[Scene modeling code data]
────────────────────────────────────────
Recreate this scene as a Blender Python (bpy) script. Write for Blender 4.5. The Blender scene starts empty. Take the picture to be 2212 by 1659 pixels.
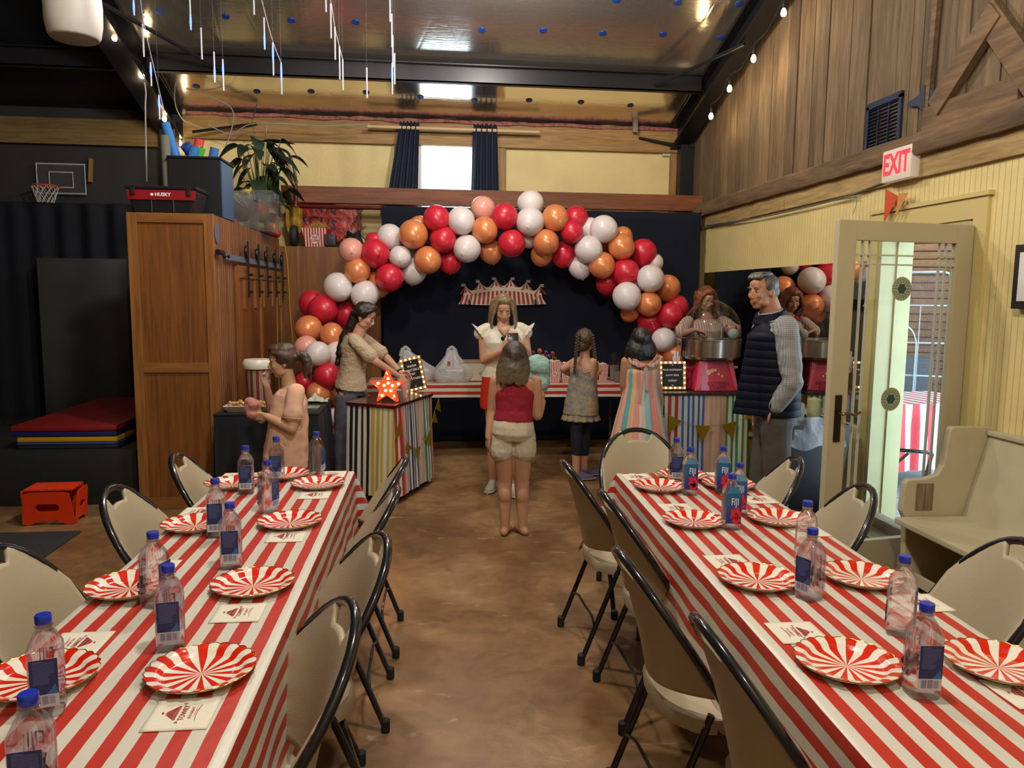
import bpy, bmesh, math, random
from mathutils import Vector, Matrix, Euler, noise
random.seed(7)
PI = math.pi
sc = bpy.context.scene
COL = sc.collection
# ------------------------------------------------------------------ camera
CH = 1.60
F_PX = 1661.0
cam_d = bpy.data.cameras.new('camera')
cam = bpy.data.objects.new('camera', cam_d); COL.objects.link(cam)
cam_d.sensor_fit = 'HORIZONTAL'; cam_d.sensor_width = 36.0
cam_d.lens = 36.0 * F_PX / 2212.0
cam_d.clip_start = 0.05; cam_d.clip_end = 200
_y, _p, _r = math.radians(6.46), math.radians(6.64), math.radians(0.554)
FW = Vector((math.sin(_y)*math.cos(_p), math.cos(_y)*math.cos(_p), -math.sin(_p)))
_r0 = Vector((math.cos(_y), -math.sin(_y), 0)); _u0 = _r0.cross(FW)
RT = _r0*math.cos(_r) + _u0*math.sin(_r); UP = -_r0*math.sin(_r) + _u0*math.cos(_r)
CAM = Vector((0, 0, CH))
cam.matrix_world = Matrix(((RT.x, UP.x, -FW.x, 0), (RT.y, UP.y, -FW.y, 0), (RT.z, UP.z, -FW.z, CH), (0, 0, 0, 1)))
sc.camera = cam
# surveying helpers: a sight line from the camera station met with a plane of the place
def ray(x, y): return FW + RT*((x-1106)/F_PX) - UP*((y-829.5)/F_PX)
def atZ(x, y, z=0.0):
    d = ray(x, y); return CAM + d*((z-CH)/d.z)
def atY(x, y, Y):
    d = ray(x, y); return CAM + d*(Y/d.y)
def atX(x, y, X):
    d = ray(x, y); return CAM + d*(X/d.x)
# ------------------------------------------------------------------ world, exposure
sc.view_settings.view_transform = 'Standard'
sc.view_settings.look = 'None'
sc.view_settings.exposure = 0.0
sc.view_settings.gamma = 1.0
sc.view_settings.use_curve_mapping = False
w = bpy.data.worlds.new('sky'); sc.world = w; w.use_nodes = True
wn = w.node_tree; wn.nodes.clear()
bg = wn.nodes.new('ShaderNodeBackground'); wo = wn.nodes.new('ShaderNodeOutputWorld')
bg.inputs[0].default_value = (0.60, 0.80, 1.0, 1); bg.inputs[1].default_value = 8.5
wn.links.new(bg.outputs[0], wo.inputs[0])
def area(name, loc, size, power, col, rot=(0, 0, 0), portal=False, sizey=None, shape=None):
    l = bpy.data.lights.new(name, 'AREA'); l.size = size
    if sizey: l.shape = 'RECTANGLE'; l.size_y = sizey
    if shape: l.shape = shape
    l.energy = power; l.color = col
    o = bpy.data.objects.new(name, l); COL.objects.link(o); o.location = loc; o.rotation_euler = rot
    if portal: l.cycles.is_portal = True
    return o
WARM = (1.0, 0.925, 0.83)
area('window_daylight', (0.25, 8.98, 2.9), 0.66, 1, (1, 1, 1), (PI/2, 0, 0), True, 1.3)
area('door_daylight', (3.2, 4.57, 1.05), 0.9, 1, (1, 1, 1), (PI/2, 0, PI/2), True, 2.1)
# unseen ceiling lamps added to light the room; shades built with the ceiling
LAMPS = [(-0.5, 4.35, 3.75, 190), (0.4, 1.7, 3.9, 240), (0.7, 6.1, 4.0, 140), (0.6, -0.6, 3.6, 120)]
for i, (x, y, z, pw) in enumerate(LAMPS):
    l = bpy.data.lights.new('added_lamp_light', 'POINT'); l.energy = pw; l.color = WARM; l.shadow_soft_size = .11
    o = bpy.data.objects.new('added_lamp_light', l); COL.objects.link(o); o.location = (x, y, z)
cyc = sc.cycles
cyc.max_bounces = 10; cyc.transparent_max_bounces = 12; cyc.transmission_bounces = 8
cyc.diffuse_bounces = 4; cyc.glossy_bounces = 5
cyc.sample_clamp_indirect = 4.0; cyc.caustics_refractive = False; cyc.caustics_reflective = False
# ------------------------------------------------------------------ materials
def _in(nt, v):
    return v
def newmat(name):
    m = bpy.data.materials.new(name); m.use_nodes = True
    nt = m.node_tree; b = nt.nodes['Principled BSDF']
    return m, nt, b
def rgb(c):
    return (c[0], c[1], c[2], 1.0)
def hexc(h):
    h = h.lstrip('#'); v = [int(h[i:i+2], 16)/255 for i in (0, 2, 4)]
    return tuple(x/12.92 if x <= 0.04045 else ((x+0.055)/1.055)**2.4 for x in v)
_mc = {}
def M(name, col=(.5, .5, .5), rough=0.5, metal=0.0, bump=0.0, bscale=40, var=0.0, vscale=6, coat=0, sheen=0, trans=0, ior=1.45, emit=None, estr=0, spec=0.5, alpha=1, stretch=(1, 1, 1)):
    if name in _mc: return _mc[name]
    if isinstance(col, str): col = hexc(col)
    m, nt, b = newmat(name); L = nt.links
    b.inputs['Base Color'].default_value = rgb(col); b.inputs['Roughness'].default_value = rough
    b.inputs['Metallic'].default_value = metal; b.inputs['Coat Weight'].default_value = coat
    b.inputs['Sheen Weight'].default_value = sheen
    b.inputs['Transmission Weight'].default_value = trans; b.inputs['IOR'].default_value = ior
    b.inputs['Specular IOR Level'].default_value = spec
    b.inputs['Alpha'].default_value = alpha
    if emit:
        b.inputs['Emission Color'].default_value = rgb(emit); b.inputs['Emission Strength'].default_value = estr
    if bump or var:
        tc = nt.nodes.new('ShaderNodeTexCoord'); mp = nt.nodes.new('ShaderNodeMapping')
        mp.inputs['Scale'].default_value = stretch; L.new(tc.outputs['Object'], mp.inputs[0])
    if var:
        n = nt.nodes.new('ShaderNodeTexNoise'); n.inputs['Scale'].default_value = vscale; n.inputs['Detail'].default_value = 6
        L.new(mp.outputs[0], n.inputs['Vector'])
        r = nt.nodes.new('ShaderNodeMapRange'); r.inputs[1].default_value = .3; r.inputs[2].default_value = .7
        r.inputs[3].default_value = 1-var; r.inputs[4].default_value = 1+var; L.new(n.outputs[0], r.inputs[0])
        mx = nt.nodes.new('ShaderNodeVectorMath'); mx.operation = 'SCALE'; mx.inputs[0].default_value = col
        L.new(r.outputs[0], mx.inputs['Scale']); L.new(mx.outputs[0], b.inputs['Base Color'])
    if bump:
        n = nt.nodes.new('ShaderNodeTexNoise'); n.inputs['Scale'].default_value = bscale; n.inputs['Detail'].default_value = 5
        L.new(mp.outputs[0], n.inputs['Vector'])
        bp = nt.nodes.new('ShaderNodeBump'); bp.inputs['Strength'].default_value = bump; bp.inputs['Distance'].default_value = 0.01
        L.new(n.outputs[0], bp.inputs['Height']); L.new(bp.outputs[0], b.inputs['Normal'])
    _mc[name] = m
    return m
def wood(name, c1, c2, axis='z', scale=9, rough=0.5, stretch=14, tint=False, coat=0, bump=.25, fine=0):
    """long grain along the axis, object coordinates"""
    if name in _mc: return _mc[name]
    if isinstance(c1, str): c1 = hexc(c1)
    if isinstance(c2, str): c2 = hexc(c2)
    m, nt, b = newmat(name); L = nt.links; N = nt.nodes
    tc = N.new('ShaderNodeTexCoord'); mp = N.new('ShaderNodeMapping')
    s = {'x': (1/stretch, 1, 1), 'y': (1, 1/stretch, 1), 'z': (1, 1, 1/stretch)}[axis]
    mp.inputs['Scale'].default_value = s; L.new(tc.outputs['Object'], mp.inputs[0])
    vec = mp.outputs[0]
    if tint:
        at = N.new('ShaderNodeAttribute'); at.attribute_name = 'tint'
        ad = N.new('ShaderNodeVectorMath'); ad.operation = 'MULTIPLY_ADD'
        L.new(at.outputs['Color'], ad.inputs[0]); ad.inputs[1].default_value = (37, 53, 29); L.new(mp.outputs[0], ad.inputs[2])
        vec = ad.outputs[0]
    n1 = N.new('ShaderNodeTexNoise'); n1.inputs['Scale'].default_value = scale; n1.inputs['Detail'].default_value = 8; n1.inputs['Roughness'].default_value = .65
    n1.inputs['Distortion'].default_value = .6
    L.new(vec, n1.inputs['Vector'])
    rp = N.new('ShaderNodeMapRange'); rp.inputs[1].default_value = .32; rp.inputs[2].default_value = .68; L.new(n1.outputs[0], rp.inputs[0])
    mx = N.new('ShaderNodeMix'); mx.data_type = 'RGBA'; L.new(rp.outputs[0], mx.inputs[0])
    mx.inputs[6].default_value = rgb(c1); mx.inputs[7].default_value = rgb(c2)
    out = mx.outputs[2]
    n3 = N.new('ShaderNodeTexNoise'); n3.inputs['Scale'].default_value = scale*7; n3.inputs['Detail'].default_value = 3
    L.new(vec, n3.inputs['Vector'])
    r3 = N.new('ShaderNodeMapRange'); r3.inputs[1].default_value = .35; r3.inputs[2].default_value = .6; r3.inputs[3].default_value = .72; r3.inputs[4].default_value = 1.06
    L.new(n3.outputs[0], r3.inputs[0])
    sm = N.new('ShaderNodeVectorMath'); sm.operation = 'SCALE'; L.new(out, sm.inputs[0]); L.new(r3.outputs[0], sm.inputs['Scale']); out = sm.outputs[0]
    if tint:
        vo = N.new('ShaderNodeTexNoise'); vo.inputs['Scale'].default_value = 1.6; vo.inputs['Detail'].default_value = 2
        L.new(vec, vo.inputs['Vector'])
        sx = N.new('ShaderNodeSeparateColor'); L.new(at.outputs['Color'], sx.inputs[0])
        mr = N.new('ShaderNodeMapRange'); mr.inputs[3].default_value = .72; mr.inputs[4].default_value = 1.2; L.new(sx.outputs[0], mr.inputs[0])
        s2 = N.new('ShaderNodeVectorMath'); s2.operation = 'SCALE'; L.new(out, s2.inputs[0]); L.new(mr.outputs[0], s2.inputs['Scale']); out = s2.outputs[0]
    L.new(out, b.inputs['Base Color'])
    b.inputs['Roughness'].default_value = rough; b.inputs['Coat Weight'].default_value = coat
    bp = N.new('ShaderNodeBump'); bp.inputs['Strength'].default_value = bump; bp.inputs['Distance'].default_value = .004
    L.new(n1.outputs[0], bp.inputs['Height']); L.new(bp.outputs[0], b.inputs['Normal'])
    _mc[name] = m
    return m
def stripes(name, bands, period, src='UV', axis=0, rough=.45, wob=0.0, phase=0.0, bump=0.0, spec=.4, fade=0.03):
    """bands: list of (fraction end, colour) over one period; the coordinate is the UV's u or an object axis"""
    if name in _mc: return _mc[name]
    m, nt, b = newmat(name); L = nt.links; N = nt.nodes
    tc = N.new('ShaderNodeTexCoord'); sp = N.new('ShaderNodeSeparateXYZ'); L.new(tc.outputs[src], sp.inputs[0])
    v = sp.outputs[axis]
    if wob:
        n = N.new('ShaderNodeTexNoise'); n.inputs['Scale'].default_value = 7; n.inputs['Detail'].default_value = 2
        L.new(tc.outputs[src], n.inputs['Vector'])
        a = N.new('ShaderNodeMath'); a.operation = 'SUBTRACT'; L.new(n.outputs[0], a.inputs[0]); a.inputs[1].default_value = .5
        c = N.new('ShaderNodeMath'); c.operation = 'MULTIPLY_ADD'; L.new(a.outputs[0], c.inputs[0]); c.inputs[1].default_value = wob; L.new(v, c.inputs[2]); v = c.outputs[0]
    d = N.new('ShaderNodeMath'); d.operation = 'MULTIPLY_ADD'; L.new(v, d.inputs[0]); d.inputs[1].default_value = 1/period; d.inputs[2].default_value = phase
    f = N.new('ShaderNodeMath'); f.operation = 'FRACT'; L.new(d.outputs[0], f.inputs[0])
    cr = N.new('ShaderNodeValToRGB'); cr.color_ramp.interpolation = 'CONSTANT'
    e = cr.color_ramp.elements; prev = 0.0
    cols = []
    for end, c in bands:
        cols.append((prev, hexc(c) if isinstance(c, str) else c)); prev = end
    e[0].position = 0; e[0].color = rgb(cols[0][1])
    e[1].position = cols[1][0]; e[1].color = rgb(cols[1][1])
    for p, c in cols[2:]:
        k = e.new(p); k.color = rgb(c)
    L.new(f.outputs[0], cr.inputs[0]); L.new(cr.outputs[0], b.inputs['Base Color'])
    b.inputs['Roughness'].default_value = rough; b.inputs['Specular IOR Level'].default_value = spec
    if bump:
        n = N.new('ShaderNodeTexNoise'); n.inputs['Scale'].default_value = 9; n.inputs['Detail'].default_value = 4
        L.new(tc.outputs[src], n.inputs['Vector'])
        bp = N.new('ShaderNodeBump'); bp.inputs['Strength'].default_value = bump; bp.inputs['Distance'].default_value = .01
        L.new(n.outputs[0], bp.inputs['Height']); L.new(bp.outputs[0], b.inputs['Normal'])
    _mc[name] = m
    return m
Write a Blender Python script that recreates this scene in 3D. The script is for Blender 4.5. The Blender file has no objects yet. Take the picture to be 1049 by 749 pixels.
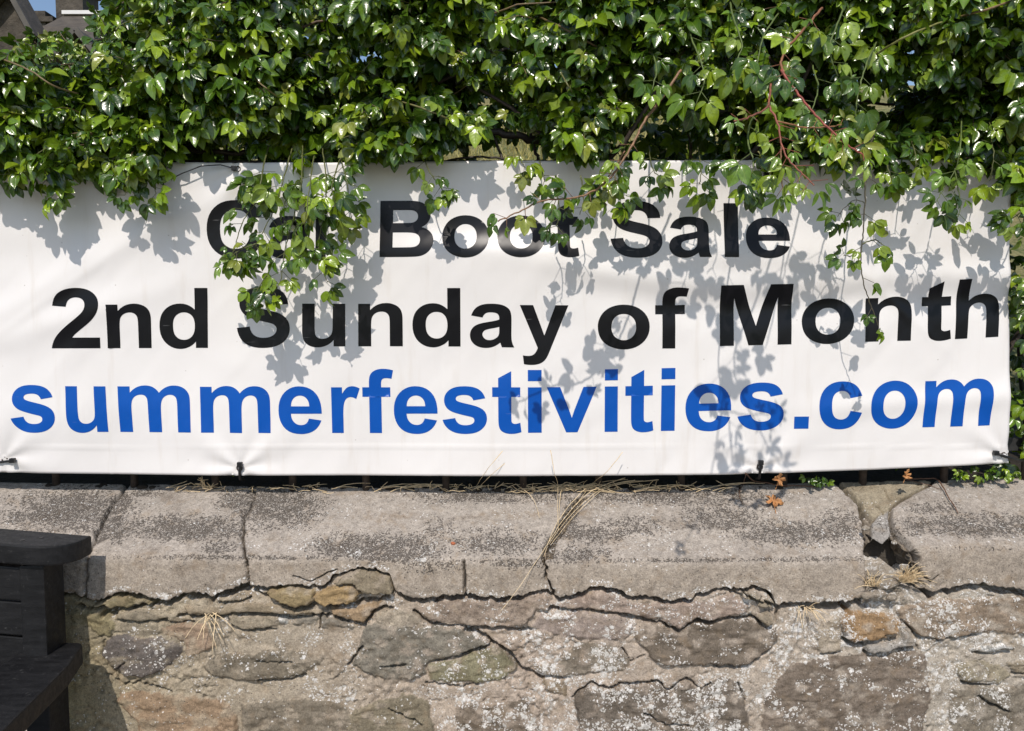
import bpy, bmesh, math, random
import numpy as np
from mathutils import Vector, Matrix

# ------------------------------------------------------------------ camera, sky, sun, exposure
S = bpy.context.scene
C = S.collection
CAM = np.array([0.0, -2.3, 1.5]); PIT = math.radians(4.0); F = 790.0
cd = bpy.data.cameras.new('camera'); cam = bpy.data.objects.new('camera', cd); C.objects.link(cam)
cam.location = CAM; cam.rotation_euler = (math.radians(90) - PIT, 0, 0)
cd.sensor_width = 36.0; cd.lens = 36.0 * F / 1049.0; cd.clip_start = 0.05; cd.clip_end = 2000
S.camera = cam
SUN = Vector((-0.13, -1.0, 1.2)).normalized()          # towards the sun
w = bpy.data.worlds.new('World'); S.world = w; w.use_nodes = True
nt = w.node_tree; bg = nt.nodes['Background']
sk = nt.nodes.new('ShaderNodeTexSky'); sk.sky_type = 'NISHITA'; sk.sun_disc = False
sk.sun_elevation = math.asin(SUN.z); sk.sun_rotation = math.atan2(SUN.x, SUN.y)
sk.air_density = 1.0; sk.dust_density = .9; sk.ozone_density = 1.2
nt.links.new(sk.outputs[0], bg.inputs[0]); bg.inputs[1].default_value = 0.108
sd = bpy.data.lights.new('sun', 'SUN'); sun = bpy.data.objects.new('sun', sd); C.objects.link(sun)
sd.energy = 3.0; sd.angle = math.radians(0.53); sd.color = (1.0, 0.925, 0.845)
sun.rotation_euler = SUN.to_track_quat('Z', 'Y').to_euler(); sun.location = (-1, -8, 9)
S.view_settings.view_transform = 'Standard'; S.view_settings.look = 'None'
S.view_settings.exposure = 0.33; S.view_settings.gamma = 1.0
try: S.cycles.max_bounces = 8
except Exception: pass

rng = np.random.default_rng(7); random.seed(7)

# ------------------------------------------------------------------ geometry of the view: points on real planes
SP, CP = math.sin(PIT), math.cos(PIT)
def P(u, v, Y):
    """world point on the plane y = Y seen at photo pixel (u, v)"""
    a = (np.asarray(u, float) - 524.5) / F; b = (374.5 - np.asarray(v, float)) / F
    dy = CP + b * SP; dz = -SP + b * CP
    t = (Y - CAM[1]) / dy
    return a * t, Y + 0 * t, CAM[2] + dz * t
def PV(u, v, Y): return Vector([float(c) for c in P(u, v, Y)])
def proj(X, Y, Z):
    ry = Y - CAM[1]; rz = Z - CAM[2]
    f = ry * CP - rz * SP; up = ry * SP + rz * CP
    return 524.5 + F * X / f, 374.5 - F * up / f
def pl(x, pts):
    p = np.array(pts, float); return np.interp(x, p[:, 0], p[:, 1])

# ------------------------------------------------------------------ noise
_T = np.random.default_rng(11).random((256, 256))
_T3 = np.random.default_rng(12).random((32, 32, 32))
def vn(x, y):
    x = np.asarray(x, float); y = np.asarray(y, float)
    xi = np.floor(x).astype(int); yi = np.floor(y).astype(int)
    fx = x - xi; fy = y - yi; fx = fx*fx*(3-2*fx); fy = fy*fy*(3-2*fy)
    a = _T[xi & 255, yi & 255]; b = _T[(xi+1) & 255, yi & 255]
    c = _T[xi & 255, (yi+1) & 255]; d = _T[(xi+1) & 255, (yi+1) & 255]
    return (a*(1-fx)+b*fx)*(1-fy) + (c*(1-fx)+d*fx)*fy
def fbm(x, y, o=4, g=0.5):
    s = 0; a = 1; n = 0
    for i in range(o):
        s = s + a * vn(x * 2**i + 17.3*i, y * 2**i + 41.7*i); n += a; a *= g
    return s / n
def vn3(x, y, z):
    xs = [np.asarray(q, float) for q in (x, y, z)]
    i = [np.floor(q).astype(int) for q in xs]; f = [q - j for q, j in zip(xs, i)]; f = [q*q*(3-2*q) for q in f]
    r = 0
    for dx in (0, 1):
        for dy in (0, 1):
            for dz in (0, 1):
                wgt = (f[0] if dx else 1-f[0])*(f[1] if dy else 1-f[1])*(f[2] if dz else 1-f[2])
                r = r + wgt * _T3[(i[0]+dx) & 31, (i[1]+dy) & 31, (i[2]+dz) & 31]
    return r
def sst(a, b, x):
    t = np.clip((x-a)/(b-a), 0, 1); return t*t*(3-2*t)

# ------------------------------------------------------------------ object helpers
def tag(o, label=None, cat=None, group=None, kind=None):
    if label: o['label'] = label
    if cat: o['category'] = cat
    if group: o['group'] = group
    if kind: o['kind'] = kind
    return o
def empty(name, loc=(0, 0, 0)):
    o = bpy.data.objects.new(name, None); o.location = loc; C.objects.link(o); o.empty_display_size = .05; return o
def mesh_obj(name, V, Fc, mat, parent=None, smooth=True, attrs=None, fmat=None):
    V = np.asarray(V, float)
    org = None
    if parent is not None:
        o_ = parent; org = np.zeros(3)
        while o_ is not None: org = org + np.array(o_.location); o_ = o_.parent
    else:
        org = np.array([V[:, 0].mean(), V[:, 1].mean(), V[:, 2].min()])
    me = bpy.data.meshes.new(name)
    if isinstance(Fc, np.ndarray):
        k = Fc.shape[1]; n = len(Fc)
        me.vertices.add(len(V)); me.vertices.foreach_set('co', (V - org).astype(np.float32).ravel())
        me.loops.add(n*k); me.loops.foreach_set('vertex_index', Fc.astype(np.int32).ravel())
        me.polygons.add(n); me.polygons.foreach_set('loop_start', np.arange(0, n*k, k, dtype=np.int32))
        me.polygons.foreach_set('loop_total', np.full(n, k, dtype=np.int32))
        me.update(calc_edges=True)
    else:
        me.from_pydata([tuple(p) for p in (V - org)], [], Fc); me.update()
    me.validate()
    if smooth: me.polygons.foreach_set('use_smooth', np.ones(len(me.polygons), dtype=bool))
    for k, (ty, dat) in (attrs or {}).items():
        at = me.attributes.new(k, ty, 'POINT')
        if ty == 'FLOAT': at.data.foreach_set('value', np.asarray(dat, np.float32).ravel())
        elif ty == 'FLOAT_VECTOR': at.data.foreach_set('vector', np.asarray(dat, np.float32).ravel())
        else: at.data.foreach_set('color', np.asarray(dat, np.float32).ravel())
    o = bpy.data.objects.new(name, me); C.objects.link(o)
    for m in (mat if isinstance(mat, (list, tuple)) else [mat]): me.materials.append(m)
    if parent is not None: o.parent = parent; o.location = (0, 0, 0)
    else: o.location = org
    return o
class MB:
    """collects pieces of one mesh"""
    def __init__(s): s.v = []; s.f = []
    def add(s, V, Fs):
        n = len(s.v); s.v += [tuple(map(float, p)) for p in V]; s.f += [tuple(i+n for i in f) for f in Fs]
    def tube(s, pts, r, n=7, cap=True):
        pts = [Vector(p) for p in pts]; N = len(pts)
        rr = r if hasattr(r, '__len__') else [r]*N
        V = []; up = Vector((0.31, 0.2, 0.93))
        for i, p in enumerate(pts):
            d = (pts[min(i+1, N-1)] - pts[max(i-1, 0)]).normalized()
            a = d.cross(up)
            if a.length < .05: a = d.cross(Vector((1, 0, 0)))
            a.normalize(); b = d.cross(a)
            for k in range(n):
                t = 2*math.pi*k/n; V.append(p + rr[i]*(math.cos(t)*a + math.sin(t)*b))
        Fs = [(i*n+k, i*n+(k+1) % n, (i+1)*n+(k+1) % n, (i+1)*n+k) for i in range(N-1) for k in range(n)]
        if cap: Fs += [tuple(range(n))[::-1], tuple((N-1)*n+k for k in range(n))]
        s.add(V, Fs); return s
    def box(s, x0, x1, y0, y1, z0, z1, shear=0.0, xr=0.0):
        V = [(x, y, z + shear*(x-xr)) for z in (z0, z1) for y in (y0, y1) for x in (x0, x1)]
        s.add(V, [(0,2,3,1),(4,5,7,6),(0,1,5,4),(2,6,7,3),(0,4,6,2),(1,3,7,5)]); return s
    def prism(s, pts, lo, hi):
        """pts 2-D plan outline (x,y); lo/hi: functions (x,y)->z"""
        n = len(pts); V = [(x, y, lo(x, y)) for x, y in pts] + [(x, y, hi(x, y)) for x, y in pts]
        s.add(V, [tuple(range(n))[::-1], tuple(range(n, 2*n))] + [(i, (i+1) % n, n+(i+1) % n, n+i) for i in range(n)]); return s
    def build(s, name, mat, parent=None, smooth=False, bevel=0, attrs=None):
        o = mesh_obj(name, np.array(s.v), s.f, mat, parent, smooth, attrs)
        bm = bmesh.new(); bm.from_mesh(o.data); bmesh.ops.recalc_face_normals(bm, faces=bm.faces)
        if bevel:
            bmesh.ops.bevel(bm, geom=[e for e in bm.edges if e.calc_face_angle(0) > .6], offset=bevel, segments=2, affect='EDGES', profile=.6)
        bm.to_mesh(o.data); bm.free()
        return o

# ------------------------------------------------------------------ materials
def newmat(name):
    m = bpy.data.materials.new(name); m.use_nodes = True; t = m.node_tree
    return m, t, t.nodes, t.links, t.nodes['Principled BSDF']
def nd(t, ty, **kw):
    n = t.nodes.new(ty)
    for k, v in kw.items():
        if k.startswith('i_'): n.inputs[int(k[2:]) if k[2:].isdigit() else k[2:]].default_value = v
        else: setattr(n, k, v)
    return n
def math_n(t, op, a, b=None, c=None):
    n = t.nodes.new('ShaderNodeMath'); n.operation = op
    for i, x in enumerate((a, b, c)):
        if x is None: continue
        if isinstance(x, (int, float)): n.inputs[i].default_value = x
        else: t.links.new(x, n.inputs[i])
    return n.outputs[0]
def mixc(t, fac, a, b, mode='MIX'):
    n = t.nodes.new('ShaderNodeMix'); n.data_type = 'RGBA'; n.blend_type = mode; n.clamp_factor = True
    for i, x in ((0, fac), (6, a), (7, b)):
        if isinstance(x, (int, float)): n.inputs[i].default_value = x
        elif isinstance(x, tuple): n.inputs[i].default_value = (*x, 1) if len(x) == 3 else x
        else: t.links.new(x, n.inputs[i])
    return n.outputs[2]
def rng_n(t, x, a, b, c=0.0, d=1.0, smooth=True):
    n = t.nodes.new('ShaderNodeMapRange'); n.interpolation_type = 'SMOOTHSTEP' if smooth else 'LINEAR'
    t.links.new(x, n.inputs[0])
    for i, q in enumerate((a, b, c, d)): n.inputs[i+1].default_value = q
    return n.outputs[0]
def coords(t):
    n = t.nodes.new('ShaderNodeNewGeometry'); return n.outputs['Position']
def noise(t, co, sc, det=4, rough=.6, out=0):
    n = nd(t, 'ShaderNodeTexNoise'); n.inputs['Scale'].default_value = sc; n.inputs['Detail'].default_value = det; n.inputs['Roughness'].default_value = rough
    t.links.new(co, n.inputs['Vector']); return n.outputs[out]
def voro(t, co, sc, feat='F1', out='Distance'):
    n = nd(t, 'ShaderNodeTexVoronoi'); n.feature = feat; n.inputs['Scale'].default_value = sc
    t.links.new(co, n.inputs['Vector']); return n.outputs[out]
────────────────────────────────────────
▸ THE PROBLEM
Using the listing, collect all lines in which the string "Python" is found.

▸ THE RESULT
Recreate this scene as a Blender Python (bpy) script. Write for Blender 4.5. The Blender scene starts empty. Take the picture to be 2212 by 1659 pixels.
Write a Blender Python script that recreates this scene in 3D. The script is for Blender 4.5. The Blender file has no objects yet. Take the picture to be 1049 by 749 pixels.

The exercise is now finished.